[Start of SUPPLIED MATERIAL]

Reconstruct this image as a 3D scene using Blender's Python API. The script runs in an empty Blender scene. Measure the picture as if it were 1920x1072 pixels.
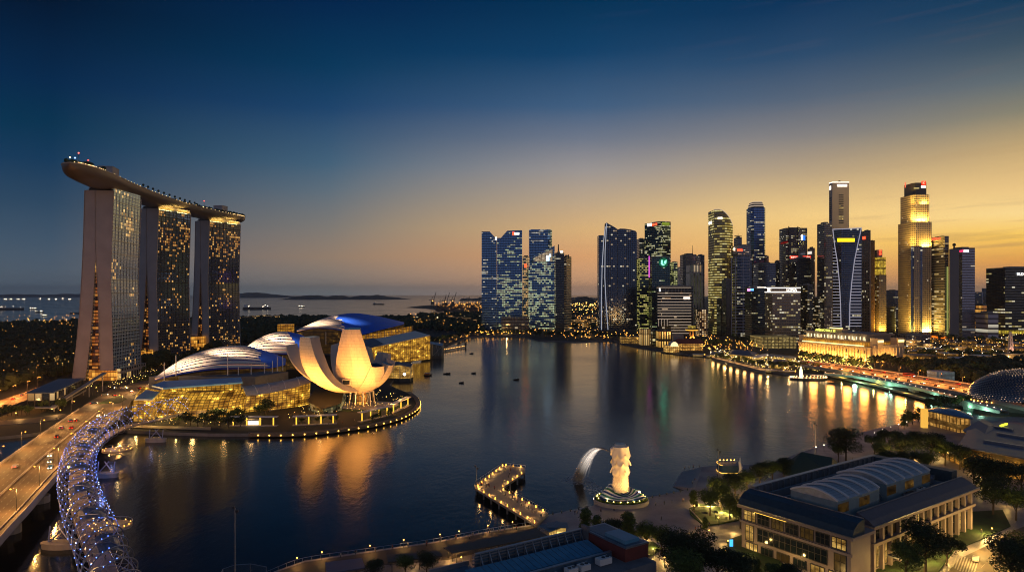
import bpy, bmesh, math, random
from math import sin, cos, pi, radians, sqrt, atan2, hypot, degrees, tan
from mathutils import Vector, Matrix
from mathutils.bvhtree import BVHTree
S = bpy.context.scene
COL = S.collection
R = random.Random(11)
# ------------------------------------------------------------------ camera, world, exposure
F = 1280.0; H = 90.0; CX = 960.0; HY = 552.0          # photo frame 1920x1072, focal in px, eye height, horizon row
cam_d = bpy.data.cameras.new("camera"); cam = bpy.data.objects.new("camera", cam_d); COL.objects.link(cam)
cam.location = (0, 0, H); cam.rotation_euler = (pi/2, 0, 0)
cam_d.lens = 24.0; cam_d.sensor_width = 36.0; cam_d.shift_y = 16/1920
cam_d.clip_start = 1.0; cam_d.clip_end = 200000
S.camera = cam
S.view_settings.view_transform = 'Standard'; S.view_settings.look = 'None'; S.view_settings.exposure = 0.0; S.view_settings.gamma = 1
S.cycles.use_light_tree = True; S.cycles.max_bounces = 5; S.cycles.diffuse_bounces = 2; S.cycles.glossy_bounces = 3
S.cycles.transparent_max_bounces = 16; S.cycles.sample_clamp_indirect = 4.0; S.cycles.sample_clamp_direct = 0; S.cycles.caustics_reflective = False
S.cycles.volume_bounces = 0; S.cycles.filter_width = 1.05

def lin(h):
    h = h.lstrip('#'); o = []
    for k in (0, 2, 4):
        c = int(h[k:k+2], 16)/255; o.append(c/12.92 if c <= .04045 else ((c+.055)/1.055)**2.4)
    return (*o, 1.0)

class NG:
    """small helper to wire shader nodes"""
    def __init__(s, tree): s.t = tree; s.n = tree.nodes; s.l = tree.links; s.n.clear()
    def new(s, kind, **kw):
        n = s.n.new(kind)
        for k, v in kw.items(): setattr(n, k, v)
        return n
    def link(s, a, b): s.l.new(a, b)
    def m(s, op, a, b=None, c=None, clamp=False):
        n = s.n.new('ShaderNodeMath'); n.operation = op; n.use_clamp = clamp
        for k, v in enumerate((a, b, c)):
            if v is None: continue
            if isinstance(v, (int, float)): n.inputs[k].default_value = v
            else: s.l.new(v, n.inputs[k])
        return n.outputs[0]
    def mix(s, f, a, b):
        n = s.n.new('ShaderNodeMix'); n.data_type = 'RGBA'
        for v, i in ((f, n.inputs[0]), (a, n.inputs[6]), (b, n.inputs[7])):
            if isinstance(v, (int, float)): i.default_value = v
            elif isinstance(v, tuple): i.default_value = v
            else: s.l.new(v, i)
        return n.outputs[2]
    def ramp(s, f, pts, interp='LINEAR'):
        n = s.n.new('ShaderNodeValToRGB'); n.color_ramp.interpolation = interp
        e = n.color_ramp.elements
        while len(e) > 1: e.remove(e[-1])
        e[0].position = pts[0][0]; e[0].color = pts[0][1]
        for p, c in pts[1:]:
            q = e.new(p); q.color = c
        s.l.new(f, n.inputs[0]); return n.outputs[0]
    def rng(s, v, a, b, c=0.0, d=1.0, smooth=False):
        n = s.n.new('ShaderNodeMapRange'); n.clamp = True
        if smooth: n.interpolation_type = 'SMOOTHSTEP'
        s.l.new(v, n.inputs[0])
        for k, x in enumerate((a, b, c, d)): n.inputs[k+1].default_value = x
        return n.outputs[0]

# dusk sky: colour by elevation at several compass bearings (the glow lies to the right of the view)
world = bpy.data.worlds.new("World"); S.world = world; world.use_nodes = True
g = NG(world.node_tree)
tc = g.new('ShaderNodeTexCoord'); sp = g.new('ShaderNodeSeparateXYZ'); g.link(tc.outputs['Generated'], sp.inputs[0])
X_, Y_, Z_ = sp.outputs
az = g.m('MULTIPLY', g.m('ARCTAN2', X_, Y_), 180/pi)
hyp = g.m('SQRT', g.m('ADD', g.m('MULTIPLY', X_, X_), g.m('MULTIPLY', Y_, Y_)))
el = g.m('MULTIPLY', g.m('ARCTAN2', Z_, hyp), 180/pi)
SKY = {
 -34: ((0,'#02162f'),(150,'#04284a'),(230,'#05324f'),(300,'#143959'),(380,'#2c4760'),(450,'#41566a'),(520,'#566472'),(551,'#5f7080')),
 -15: ((0,'#02244a'),(120,'#053659'),(200,'#1b4269'),(300,'#426078'),(350,'#5d6d7a'),(420,'#7e7a75'),(480,'#98826f'),(530,'#88807a'),(551,'#858c90')),
   6: ((0,'#023053'),(100,'#0f3f66'),(200,'#3f5d7e'),(260,'#6d7687'),(320,'#9a9492'),(380,'#bda587'),(430,'#dab17a'),(480,'#dfa570'),(530,'#d8a67e'),(551,'#c8a48c')),
  24: ((0,'#0b3358'),(100,'#2b4a6a'),(180,'#566476'),(250,'#85817f'),(320,'#b9a281'),(400,'#f6cf86'),(460,'#fcc870'),(520,'#e8a868'),(551,'#d8aa80')),
  37: ((0,'#143a58'),(80,'#3a4f60'),(150,'#5e6a70'),(210,'#85816f'),(280,'#c3a676'),(350,'#ebc585'),(400,'#ffdc92'),(440,'#ffce60'),(490,'#eca652'),(530,'#cc9468'),(551,'#c8a080')),
}
wob = g.new('ShaderNodeTexNoise'); wob.inputs['Scale'].default_value = 3.0
g.link(tc.outputs['Generated'], wob.inputs['Vector'])
elw = g.m('ADD', el, g.m('MULTIPLY', g.m('SUBTRACT', wob.outputs[0], .5), 1.2))
t = g.m('DIVIDE', elw, 40.0, clamp=True)
def sky_ramp(a, rows):
    pts = []
    for y, c in rows:
        e = degrees(math.atan((HY - y)/F*cos(radians(a)))); pts.append((e/40, lin(c)))
    pts.sort(key=lambda p: p[0])
    top = pts[-1][1]
    pts.append((1.0, (top[0]*.35, top[1]*.45, top[2]*.6, 1)))
    return g.ramp(t, pts)
ks = sorted(SKY); out = None
for i, a in enumerate(ks):
    c = sky_ramp(a, SKY[a])
    if out is None: out = c
    else: out = g.mix(g.rng(az, ks[i-1], a, smooth=False), out, c)
# fades back to the dark side of the sky behind and far right
back = g.ramp(t, [(0.0, (.24,.21,.24,1)), (.2, (.26,.245,.31,1)), (.5, (.12,.16,.26,1)), (1.0, (.022,.055,.12,1))])
out = g.mix(g.rng(az, 75, 150), out, back)
out = g.mix(g.rng(az, -140, -60, 1, 0), out, back)
# thin streaks of dusk cloud, low on the bright side
cm = g.new('ShaderNodeCombineXYZ')
g.link(g.m('MULTIPLY', az, .10), cm.inputs[0]); g.link(g.m('ADD', g.m('MULTIPLY', el, 1.5), g.m('MULTIPLY', az, -.05)), cm.inputs[1])
cn = g.new('ShaderNodeTexNoise'); cn.inputs['Scale'].default_value = 1.0; cn.inputs['Detail'].default_value = 4
g.link(cm.outputs[0], cn.inputs['Vector'])
cl = g.m('MULTIPLY', g.rng(cn.outputs[0], .56, .66), g.m('MULTIPLY', g.rng(az, 2, 36), g.m('MULTIPLY', g.rng(el, .6, 2.2), g.rng(el, 3.2, 8.5, 1, .12))))
out = g.mix(g.m('MULTIPLY', cl, .34), out, lin('#97705c'))
bg = g.new('ShaderNodeBackground'); g.link(out, bg.inputs[0]); bg.inputs[1].default_value = 1.06
wo = g.new('ShaderNodeOutputWorld'); g.link(bg.outputs[0], wo.inputs[0])

# ------------------------------------------------------------------ helpers
def G(px, py, z=2.0):                                  # photo pixel -> point on the level z
    D = (H - z)*F/(py - HY); return Vector(((px - CX)*D/F, D, z))
def A(px, py, Y): return Vector(((px - CX)*Y/F, Y, H - (py - HY)*Y/F))
def xAt(px, Y): return (px - CX)*Y/F
def zAt(py, Y): return H - (py - HY)*Y/F

class MB:
    def __init__(s): s.v = []; s.f = []; s.uv = []; s.mi = []
    def poly(s, pts, uv=None, mi=0):
        b = len(s.v); s.v += [tuple(p) for p in pts]; s.f.append(tuple(range(b, b+len(pts)))); s.uv.append(uv); s.mi.append(mi); return s
    def box(s, x0, y0, z0, x1, y1, z1, mi=0, M=None):
        P = [(x0,y0,z0),(x1,y0,z0),(x1,y1,z0),(x0,y1,z0),(x0,y0,z1),(x1,y0,z1),(x1,y1,z1),(x0,y1,z1)]
        if M is not None: P = [M @ Vector(p) for p in P]
        b = len(s.v); s.v += [tuple(p) for p in P]
        for q in ((3,2,1,0),(4,5,6,7),(0,1,5,4),(1,2,6,5),(2,3,7,6),(3,0,4,7)):
            s.f.append(tuple(b+k for k in q)); s.uv.append(None); s.mi.append(mi)
        return s
    def beam(s, a, b_, w, h, mi=0):                    # rectangular bar from a to b, centred
        a = Vector(a); b_ = Vector(b_); d = (b_-a); L = d.length
        if L < 1e-6: return s
        d /= L; up = Vector((0,0,1)) if abs(d.z) < .95 else Vector((1,0,0))
        sd = d.cross(up).normalized(); up = sd.cross(d)
        M = Matrix((( d.x, sd.x, up.x, a.x),(d.y, sd.y, up.y, a.y),(d.z, sd.z, up.z, a.z),(0,0,0,1)))
        return s.box(0, -w/2, -h/2, L, w/2, h/2, mi, M)
    def prism(s, foot, z0, z1, mi=0, top=None, topmi=None, cap=True, u0=0.0, bot=True):
        n = len(foot); area = sum(foot[i][0]*foot[(i+1)%n][1]-foot[(i+1)%n][0]*foot[i][1] for i in range(n))
        if area < 0: foot = foot[::-1]
        zt = (lambda x, y: z1) if top is None else top
        zb = (lambda x, y: z0) if not callable(z0) else z0
        u = u0
        for i in range(n):
            a = foot[i]; b = foot[(i+1) % n]; L = hypot(b[0]-a[0], b[1]-a[1])
            za, zb_ = zt(*a[:2]), zt(*b[:2])
            s.poly([(a[0],a[1],zb(*a[:2])),(b[0],b[1],zb(*b[:2])),(b[0],b[1],zb_),(a[0],a[1],za)], [(u,zb(*a[:2])),(u+L,zb(*b[:2])),(u+L,zb_),(u,za)], mi)
            u += L
        if cap:
            tm = mi if topmi is None else topmi
            s.poly([(p[0],p[1],zt(*p[:2])) for p in foot], [(0,-50)]*n, tm)
            if bot: s.poly([(p[0],p[1],zb(*p[:2])) for p in foot[::-1]], [(0,-50)]*n, tm)
        return s
    def tube(s, pts, r, n=6, mi=0, closed=False, cap=True):
        pts = [Vector(p) for p in pts]; m = len(pts)
        rr = r if isinstance(r, (list, tuple)) else [r]*m
        b = len(s.v); up = None
        for i, p in enumerate(pts):
            d = (pts[(i+1) % m] - pts[i-1]) if closed else (pts[min(i+1, m-1)] - pts[max(i-1, 0)])
            d = d.normalized() if d.length > 1e-9 else Vector((0,0,1))
            if up is None: up = Vector((0,0,1)) if abs(d.z) < .9 else Vector((1,0,0))
            sd = d.cross(up)
            if sd.length < 1e-6: sd = d.orthogonal()
            sd.normalize(); up = sd.cross(d).normalized()
            for k in range(n):
                a = 2*pi*k/n; s.v.append(tuple(p + rr[i]*(cos(a)*sd + sin(a)*up)))
        for i in range(m if closed else m-1):
            j = (i+1) % m
            for k in range(n):
                k2 = (k+1) % n
                s.f.append((b+i*n+k, b+i*n+k2, b+j*n+k2, b+j*n+k)); s.uv.append(None); s.mi.append(mi)
        if cap and not closed:
            s.f.append(tuple(b+k for k in range(n))[::-1]); s.uv.append(None); s.mi.append(mi)
            s.f.append(tuple(b+(m-1)*n+k for k in range(n))); s.uv.append(None); s.mi.append(mi)
        return s
    def ball(s, c, r, n=6, m=4, mi=0, sz=1.0):
        c = Vector(c); b = len(s.v)
        s.v.append((c.x, c.y, c.z - r*sz))
        for j in range(1, m):
            a = -pi/2 + pi*j/m
            for k in range(n):
                q = 2*pi*k/n; s.v.append((c.x + r*cos(a)*cos(q), c.y + r*cos(a)*sin(q), c.z + r*sin(a)*sz))
        s.v.append((c.x, c.y, c.z + r*sz)); e = len(s.v)-1
        fs = []
        for k in range(n):
            k2 = (k+1) % n
            fs.append((b, b+1+k2, b+1+k)); fs.append((e, e-n+k, e-n+k2))
            for j in range(m-2): fs.append((b+1+j*n+k, b+1+j*n+k2, b+1+(j+1)*n+k2, b+1+(j+1)*n+k))
        for q in fs: s.f.append(q); s.uv.append(None); s.mi.append(mi)
        return s
    def octa(s, c, r, mi=0):
        x, y, z = c; b = len(s.v)
        s.v += [(x+r,y,z),(x-r,y,z),(x,y+r,z),(x,y-r,z),(x,y,z+r),(x,y,z-r)]
        for q in ((0,2,4),(2,1,4),(1,3,4),(3,0,4),(2,0,5),(1,2,5),(3,1,5),(0,3,5)):
            s.f.append(tuple(b+k for k in q)); s.uv.append(None); s.mi.append(mi)
        return s
    def grid(s, fn, nu, nv, mi=0, uvs=None, flip=False, closeu=False):    # surface from fn(i/nu, j/nv)
        b = len(s.v)
        for j in range(nv+1):
            for i in range(nu+1): s.v.append(tuple(fn(i/nu, j/nv)))
        w = nu+1
        for j in range(nv):
            for i in range(nu):
                q = (b+j*w+i, b+j*w+i+1, b+(j+1)*w+i+1, b+(j+1)*w+i)
                if flip: q = q[::-1]
                s.f.append(q); s.mi.append(mi)
                if uvs:
                    c = [(i,j),(i+1,j),(i+1,j+1),(i,j+1)]
                    if flip: c = c[::-1]
                    s.uv.append([(p[0]/nu*uvs[0], p[1]/nv*uvs[1]) for p in c])
                else: s.uv.append(None)
        return s
    def build(s, name, mats, parent=None, smooth=False, local=False):
        """link what was collected as one mesh; world coordinates unless local"""
        if not isinstance(mats, (list, tuple)): mats = [mats]
        off = Vector((0,0,0))
        if parent is not None and not local:
            p = parent
            while p is not None: off += p.location; p = p.parent
        me = bpy.data.meshes.new(name)
        vs = s.v if off.length == 0 else [(x-off.x, y-off.y, z-off.z) for x, y, z in s.v]
        me.from_pydata(vs, [], s.f)
        for m in mats: me.materials.append(m)
        uvl = me.uv_layers.new(name="UVMap").data
        k = 0
        for fi, f in enumerate(s.f):
            q = s.uv[fi]
            if q is None:
                a, b, c = (Vector(s.v[f[0]]), Vector(s.v[f[1]]), Vector(s.v[f[2]]))
                n = (b-a).cross(c-a)
                if n.length > 0: n.normalize()
                if abs(n.z) > .75: q = [(s.v[i][0], s.v[i][1]) for i in f]
                else:
                    tx = Vector((-n.y, n.x, 0)); tx = tx.normalized() if tx.length > 0 else Vector((1,0,0))
                    q = [(s.v[i][0]*tx.x + s.v[i][1]*tx.y, s.v[i][2]) for i in f]
            for uv in q: uvl[k].uv = uv; k += 1
        me.polygons.foreach_set('material_index', s.mi)
        if smooth: me.polygons.foreach_set('use_smooth', [True]*len(s.f))
        me.update()
        o = bpy.data.objects.new(name, me); COL.objects.link(o)
        if parent is not None: o.parent = parent
        return o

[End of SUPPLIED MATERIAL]

_PROBLEM STATEMENT:_
Repeat the lines above, starting at the first and stopping after the line that holds "return (*o, 1.0)", with the pictures left out.

_REPLY TO THE TASK:_
Reconstruct this image as a 3D scene using Blender's Python API. The script runs in an empty Blender scene. Measure the picture as if it were 1920x1072 pixels.
import bpy, bmesh, math, random
from math import sin, cos, pi, radians, sqrt, atan2, hypot, degrees, tan
from mathutils import Vector, Matrix
from mathutils.bvhtree import BVHTree
S = bpy.context.scene
COL = S.collection
R = random.Random(11)
# ------------------------------------------------------------------ camera, world, exposure
F = 1280.0; H = 90.0; CX = 960.0; HY = 552.0          # photo frame 1920x1072, focal in px, eye height, horizon row
cam_d = bpy.data.cameras.new("camera"); cam = bpy.data.objects.new("camera", cam_d); COL.objects.link(cam)
cam.location = (0, 0, H); cam.rotation_euler = (pi/2, 0, 0)
cam_d.lens = 24.0; cam_d.sensor_width = 36.0; cam_d.shift_y = 16/1920
cam_d.clip_start = 1.0; cam_d.clip_end = 200000
S.camera = cam
S.view_settings.view_transform = 'Standard'; S.view_settings.look = 'None'; S.view_settings.exposure = 0.0; S.view_settings.gamma = 1
S.cycles.use_light_tree = True; S.cycles.max_bounces = 5; S.cycles.diffuse_bounces = 2; S.cycles.glossy_bounces = 3
S.cycles.transparent_max_bounces = 16; S.cycles.sample_clamp_indirect = 4.0; S.cycles.sample_clamp_direct = 0; S.cycles.caustics_reflective = False
S.cycles.volume_bounces = 0; S.cycles.filter_width = 1.05

def lin(h):
    h = h.lstrip('#'); o = []
    for k in (0, 2, 4):
        c = int(h[k:k+2], 16)/255; o.append(c/12.92 if c <= .04045 else ((c+.055)/1.055)**2.4)
    return (*o, 1.0)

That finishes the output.